Another sweet visit was with my former student Ashley (Hallett) North and her husband Jesse and their sons Turner and Liam. What an awesome family to spend an evening with! I was blessed to see that Turner had my prayer card on his bulletin board and that he and his younger brother remembered me from last year. Those little guys have amazing parents and other family and church members investing God's love in them, and it shows.
The Mooseasaurus on the North family's lawn
One of the things I realized during this time in America, is that despite what the devil tries to tell me, although I am gone and far away, I am not forgotten and I am loved. People think about me and pray for me and, yes, they love me. I am crying yet again as I think about all the food my mother cooked to bless me and how my father looked after me. I am humbled by the way they loved me, and though I know it is all grace, I can't help but think, "Who am I and what have I done to deserve this?"

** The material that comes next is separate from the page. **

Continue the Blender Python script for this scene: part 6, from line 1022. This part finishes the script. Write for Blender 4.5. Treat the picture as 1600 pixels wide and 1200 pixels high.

I am blessed to be a missionary that is supported by people who believe in missions and caring for missionaries. And I am grateful that being a missionary doesn't require me to be anything other than who God has made me to be and that all I have to do is share what He has given to me.

A song that keeps playing over and over in my head these past weeks since the International Convention is Chris Tomlin's Good, Good Father. I thought of that song again as I drove with my parents to the airport yesterday, especially the words,

And I'm loved by You
It's who I am, it's who I am, it's who I am

We are all children of a good, good Father who loves us, and that is our identity. Each of us can say, "I am the one Jesus loves" like Apostle John said several times in his gospel. Ezekiel 16:8 speaks of a time of love, and I thank God for this time of love I had while I was home visiting in America. 

I am here in Korea until July 31 and then I am off to set up a school in China. I will return to Korea on September 3 to see what God has planned for me this year here in the Land of Morning Calm. Until then, let's all remember that we are loved by the Everlasting Father and keep each other in prayer.